In Österreich unterschätzt man das Thema. „Teller – Trog – Tank“, der plakative Hinweis auf die Reihenfolge, in der man das Getreide verwendet sehen will, ist reichlich dünn als Argument, der Verweis darauf, dass nur minderwertiges Getreide verspritet wird, sogar schlichtweg falsch. Denn auch diese Getreide braucht eine bestimmte Spezifikation – ganz abgesehen davon, dass es extra für die Verspritung erzeugt wird und kein Abfall ist.
Es gibt keine klaren Antworten auf die klaren Vorhaltungen. Man nudelt sich mit alten Argumenten, wenig stichhaltigen Zahlen und dünner wissenschaftlicher Unterstützung durch die Diskussion. Und es gibt kaum Öffentlichkeitsarbeit, die Verständnis für die komplexen Zusammenhänge schaffen könnte. Vor allem die Biodieselerzeuger scheren sich, anders als die Agrana, darum keine Sekunde.
Erfolgreiche Strategien schauen anders aus.
Die Landwirtschaft und Spriterzeuger sind gefordert, den Gegnern nicht das Feld zu überlassen – wenn sie denn mit ihren Konzepten richtig liegen.
Wenn das so ist, sollten sie aber alles dran setzen, das möglichst rasch und möglichst tief greifend nachzuweisen.
Dabei geht es vor allem darum, den Bauch zu erreichen.
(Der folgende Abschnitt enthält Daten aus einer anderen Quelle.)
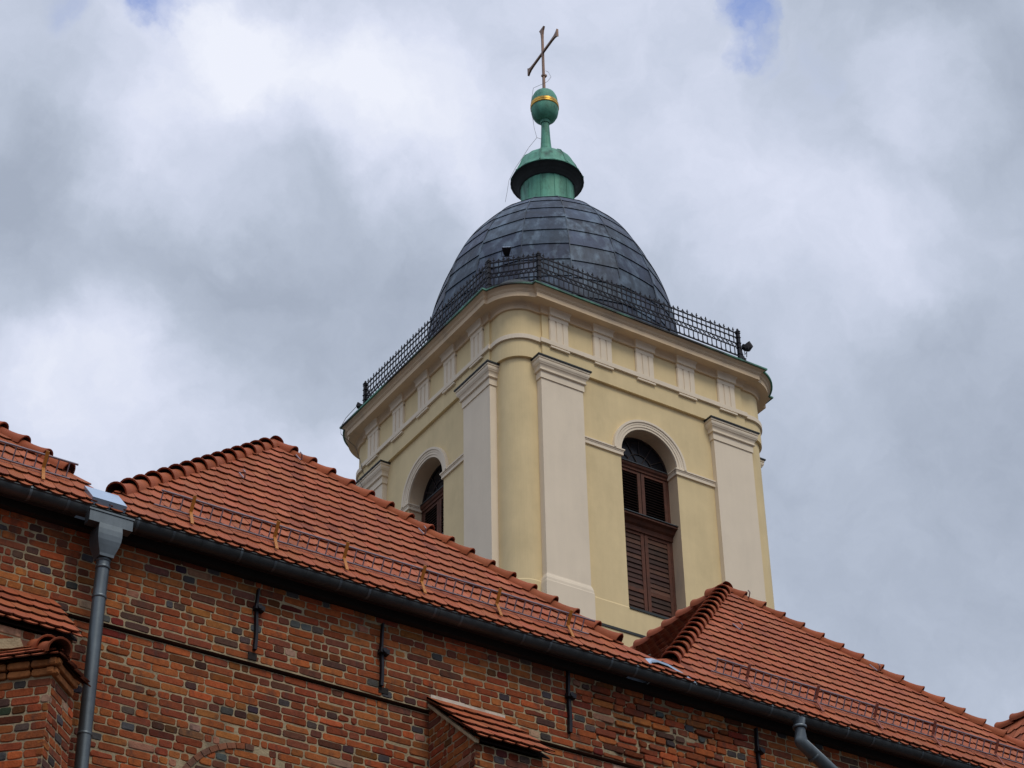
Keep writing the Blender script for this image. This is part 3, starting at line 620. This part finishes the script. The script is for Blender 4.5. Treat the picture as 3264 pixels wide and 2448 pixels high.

Bisher war man dabei ohne Eifer, ohne Geschick und auch ohne Fortune.
Dabei wäre die Gelegenheit ist günstig wie kaum je. Die Ölpreise sind hoch, Gas wird teurer und teurer. Und die Aufstände in Nordafrika und im arabischen Raum führten drastisch wie selten zuvor vor Augen, wie dünn der Faden ist, an dem unsere Energieversorgung hängt.